Feminismo, movimento político que luta por equidade de direitos não deveria ser comparado a um conjunto de ações que visam oprimir mulheres e tudo o que se assemelha ao feminino. Machismo e feminismo são incomparáveis, simplesmente porque não são antagonistas.
Por fim, dar nome aos bois ou as vacas, com o perdão do trocadilho infame, fala para além da palavra, porque o que num primeiro momento parece militância vazia, nos protege dessa violência estrutural que, apesar de terem tantos termos cunhados, estão longe de deixarem de serem praticados, o patriarcado segue infalível.

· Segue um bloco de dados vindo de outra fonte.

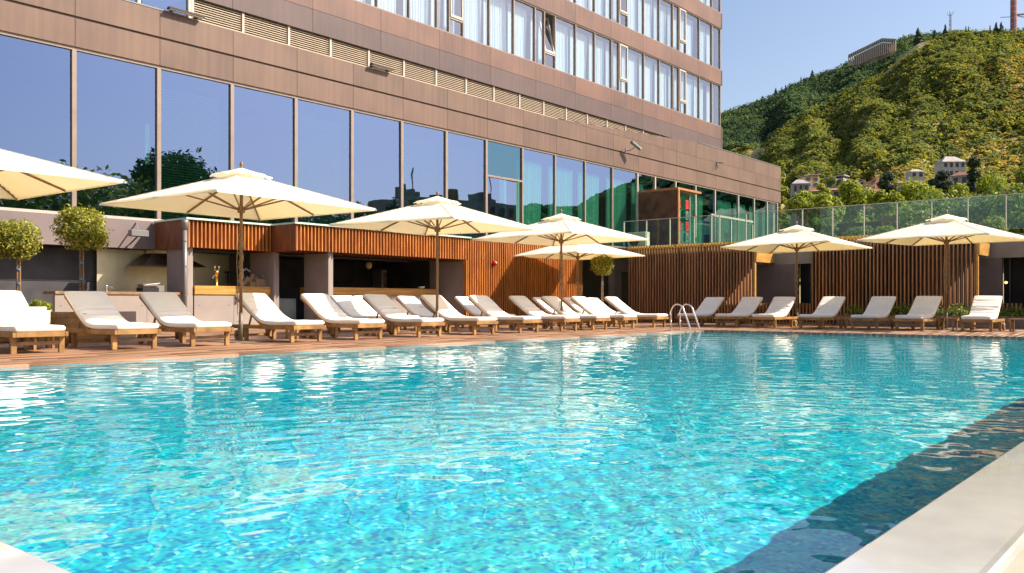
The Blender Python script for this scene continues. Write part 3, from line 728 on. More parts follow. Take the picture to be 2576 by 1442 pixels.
MB().box(-.32, .32, 0, .5, 0, 1.95).build('cabinet', GREYM, t, bevel=.01)
MB().box(-.30, -.24, -.02, -.002, .9, 1.9).box(.24, .30, -.02, -.002, .9, 1.9).box(-.238, .238, -.02, -.002, 1.84, 1.9).build('door_frame', FRAMEL, t)
for k in range(3): MB().box(-.22, .22, -.012, -.003, 1.0 + k * .27, 1.2 + k * .27).build('shelf_goods', mat(f'goods_{k}', ((.05, .22, .22), (.25, .12, .08), (.22, .15, .10))[k], .5), t)
u_ = atv(928, 21.6); t = thing('globe_lamp', 'round pale globe lamp hanging in the wide bar', 'lamp', (u_, 21.6, 1.95))
MB().lathe([(.02, -.12), (.09, -.08), (.11, 0), (.09, .08), (.02, .12)], 14).build('globe', mat('globe_glass', (.6, .5, .2), .3), t, smooth=True)
MB().tube([(0, 0, .12), (0, 0, .25)], .008, 5).build('cord', BLACK, t)
u_ = atv(1060, 20.8); t = thing('bowl', 'small white bowl left on the long counter', 'bowl', (u_, 20.8, 1.202))
MB().lathe([(.05, 0), (.1, .03), (.13, .07), (.125, .075), (.09, .035)], 14).build('dish', WHITEP, t, smooth=True)
u_ = atv(709, 21.3); tag(box('chest_freezer', u_ - .35, 15.58, 21.2, 21.9, .0, .86, mat('freezer_teal', (.35, .42, .40), .4), bevel=.02), 'pale chest freezer in the gap between the blade walls', 'freezer')

# slat wall between bar and passage
sw = thing('slat_wall', 'sunlit orange timber slat wall beside the wide bar', 'wall', (0, 0, 0))
slat_front(sw, CU2 + .0, CU3 - .04, V2 - .0, 0.02, CZ1 - .03, 56)
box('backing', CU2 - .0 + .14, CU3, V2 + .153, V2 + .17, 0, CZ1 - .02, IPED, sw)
box('end_board', CU3 + .002, CU3 + .04, V2 + .0, V1 + .9, 0, CZ1 - .03, IPED, sw)
box('end_board', CU2 - .08, CU2 - .045, V2 + .0, V2 + .15, 0, CZ0 - .02, IPE, sw)
u_ = atv(1242, V2); t = thing('alarm_bell', 'small red alarm sounder on the orange slat wall', 'alarm', (u_, V2 - .002, zat(662, V2 / ray(1242)[1])))
MX = Matrix.Rotation(R(90), 4, 'X')
MB().lathe([(.085, 0), (.085, .04), (.07, .09), (.03, .12)], 14, M=MX).build('dome', RED, t, smooth=True)
MB().lathe([(.03, .121), (.02, .14)], 8, M=MX).build('button', WHITEP, t)
u_ = atv(1212, V2); t = thing('cable_hook', 'loop of pale cable hanging on the slat wall corner', 'cable', (u_ + .02, V2 - .02, 2.3))
MB().tube([(.03*math.cos(a), -.01, .09*math.sin(a)) for a in [k*.45 for k in range(15)]], .008, 5).build('loop', ROPE, t)
# passage behind the corner
pas = thing('passage_wall', 'dark passage wall with concrete beam in the corner behind the small tree', 'wall', (0, 0, 0))
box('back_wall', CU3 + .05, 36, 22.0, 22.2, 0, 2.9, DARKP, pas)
u_a, u_b = atv(1546, 19.6), atv(1581, 19.6)
box('beam', u_a, u_b + 1.5, 19.6, 19.9, 2.05, 2.88, CONC, pas)
box('column', u_a, u_a + .55, 19.61, 19.89, 0, 2.048, CONC, pas)
box('roof', CU3 + .05, 36, 18.4, 21.98, 2.882, 2.94, GREYM, pas)

# ------------------------------------------------------------------ right-hand slat walls, recesses and roof terrace
UW = 29.3
def side_slats(t, v0, v1, z0, z1, m=WEATH, dp=.15, th=.042, pitch=.119):
    n = int((v1 - v0) / pitch)
    for i in range(n + 1):
        v = v0 + (v1 - v0 - th) * i / n
        tall = z1 > 2
        ubox('slat', UW, UW + dp, v, v + th, z0, 2.80 if tall else z1, m, t)
        if tall: ubox('lit_slat_top', UW - .06, UW + dp - .01, v - .008, v + th + .008, 2.801, 2.95, COUNTER, t)  # slat tops as blocks of yellower wood, their sunlight put into the colour
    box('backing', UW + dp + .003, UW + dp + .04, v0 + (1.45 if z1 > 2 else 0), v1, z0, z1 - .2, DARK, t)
rw = thing('slat_wall', 'shaded brown slat wall behind the ladder, lit at its right edge', 'wall', (0, 0, 0))
side_slats(rw, 13.15, 18.35, .02, 2.9)
box('fascia', UW + .05, 31.0, 13.05, 13.145, 2.2, 2.86, COUNTER, rw)
box('edge_post', UW - .0, UW + .12, 13.085, 13.14, .02, 2.198, COUNTER, rw)
rw2 = thing('slat_wall', 'shaded brown slat wall behind the right-hand parasols', 'wall', (0, 0, 0))
side_slats(rw2, 6.0, 11.04, .02, 2.9)
box('fascia', UW + .05, 30.8, 5.9, 5.995, 2.2, 2.86, COUNTER, rw2)
box('edge_post', UW - .0, UW + .12, 5.935, 5.99, .02, 2.198, COUNTER, rw2)
rw3 = thing('slat_wall', 'last slat wall at the right edge of the picture', 'wall', (0, 0, 0))
side_slats(rw3, -3.0, 3.55, .02, 2.9)
for k, (a, b_, lab) in enumerate(((11.08, 13.04, 'low slatted fence across the recess left of the long planter'), (3.6, 5.88, 'low slatted fence across the recess at the far right'))):
    lf = thing('low_fence', lab, 'fence', (0, 0, 0)); side_slats(lf, a, b_, .02, .72)
    rc = thing('recess_wall', ('grey recess wall with a dark doorway between the two slat walls', 'grey recess wall with dark glazed doorway at the far right')[k], 'wall', (0, 0, 0))
    u0 = 31.02
    box('upper_wall', u0, u0 + .2, a - 1.0, b_ + 1.6, 2.16, 2.86, CONC, rc)
    w1 = b_ - (b_ - a) * (.42 if k == 0 else .12)
    box('wall_panel', u0 + .001, u0 + .2, w1, b_ + .1, 0, 2.158, CONCD, rc)
    box('doorway', u0 + .3, u0 + .34, a - 1.0, w1, 0, 2.158, DARK, rc)
    if k == 0: box('wall_panel', u0 + .06, u0 + .2, a - 1.0, w1 - .45, 0, 2.158, DARKP, rc)
    else:
        for q in range(4): box('door_mullion', u0 + .2, u0 + .25, a + .3 + q * .5, a + .34 + q * .5, 0, 2.158, DARKP, rc)
    box('side_wall', UW + .2, u0 + .2, b_ + 1.6, b_ + 1.7, 0, 2.19, CONCD, rc); box('wall_panel', u0 + .001, u0 + .2, b_ + .101, b_ + 1.6, 0, 2.158, CONCD, rc)
u_, v_ = at(2531, 30.9 / ray(2531)[0]); t = thing('wall_lamp', 'tiny lit orange lamp inside the far right doorway', 'lamp', (u_, v_, zat(711, 30.9 / ray(2531)[0])))
em = bpy.data.materials.new('lamp_glow'); em.use_nodes = True; em.node_tree.nodes['Principled BSDF'].inputs['Emission Color'].default_value = (1, .5, .1, 1); em.node_tree.nodes['Principled BSDF'].inputs['Emission Strength'].default_value = 2
MB().lathe([(.01, -.04), (.045, -.02), (.045, .02), (.01, .04)], 10).build('bulb', em, t); MB().box(-.01, .2, -.01, .01, -.06, -.045).build('bracket', BLACK, t)
# terrace slab, kerb, lawn
tm = MB(); tm.box(31.25, 62, -14, VF - .06, 2.60, 2.74); tk = MB()
for a, b_ in ((13.05, 18.9), (5.9, 11.04), (-14, 3.55)):
    tm.box(UW + .2, 31.249, a, b_, 2.60, 2.74); tk.box(UW + .34, UW + .62, a, b_, 2.742, 2.92)
for a, b_ in ((11.041, 13.049), (3.551, 5.899)): tk.box(31.26, 31.4, a, b_, 2.742, 2.92)
tm.box(UW + .2, 31.249, 18.901, VF - .06, 2.60, 2.74)
tag(tm.build('roof_terrace', CONCD), kind='structure'); tag(tk.build('terrace_kerb', CONC), kind='structure')
gv = []; gc = []; g = np.random.default_rng(5); n = 60000
px = UW + .4 + g.random(n) ** 2.2 * 14; py = -14 + g.random(n) * 32.5; hgt = g.uniform(.03, .10, n)
nk = ~((px < 31.35) & (((py > 11.0) & (py < 13.08)) | ((py > 3.5) & (py < 5.95)))); px = px[nk]; py = py[nk]; hgt = hgt[nk]; n = len(px); a = g.random(n) * 6.28
gx = np.cos(a) * .02; gy = np.sin(a) * .02; z = np.where(px < UW + .62, 2.915, 2.87)
V = np.stack([np.stack([px - gx, py - gy, z], -1), np.stack([px + gx, py + gy, z], -1), np.stack([px + gy * 1.5, py - gx * 1.5, z + hgt], -1)], 1).reshape(-1, 3)
c = np.array([(.14, .16, .01), (.2, .2, .015), (.08, .12, .01)])[g.integers(0, 3, n)] * g.uniform(.7, 1.2, n)[:, None]
tag(link('terrace_grass', np_mesh('terrace_grass', V, np.arange(n * 3).reshape(n, 3), LEAF, attr=np.concatenate([np.repeat(c, 3, 0), np.ones((n * 3, 1))], 1))), kind='stuff')
tag(box('terrace_lawn', 31.41, 62, -14, VF - .08, 2.742, 2.90, mat('lawn_soil', (.10, .12, .02), .95, var=.4, scale=8)), kind='structure')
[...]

O bom de treinar mauy thai é que você aprende a tomar porrada e quanto a mim, ficar quieta diante de injustiça, nunca foi meu forte e além de levar porrada, a gente aprende a se defender. Mas de todo o coração, quero mesmo baixar a guarda, quero poder continuar olhando nos olhos das pessoas e acreditar que tem jeito.
Que as mulheres reconheçam ações misóginas e saibam impor limites me interessa mais, do que a opinião de quem vive no quentinho e confortável “o mundo é assim mesmo”.
Para que nossas crianças cresçam em ambientes mais saudáveis onde a masculinidade não seja tão frágil ao ponto da palavra ferir a honra. A nossa honra é ferida o tempo todos e nem pôr isso nos os matamos, queremos respeito. Apenas!
Onde as mulheres possam concluírem suas linhas de raciocínio sem serem interrompidas, onde mulheres possam dizer eu não aceito esse tratamento, sem serem mortas, onde a gente possa simplesmente viver em paz sem o medo constante do olhar e do julgamento social, me interessa muito mais.
Enquanto a violência de gênero for uma realidade vamos continuar falando sobre isso. Também sobre isso, porque temos muito mais a dizer.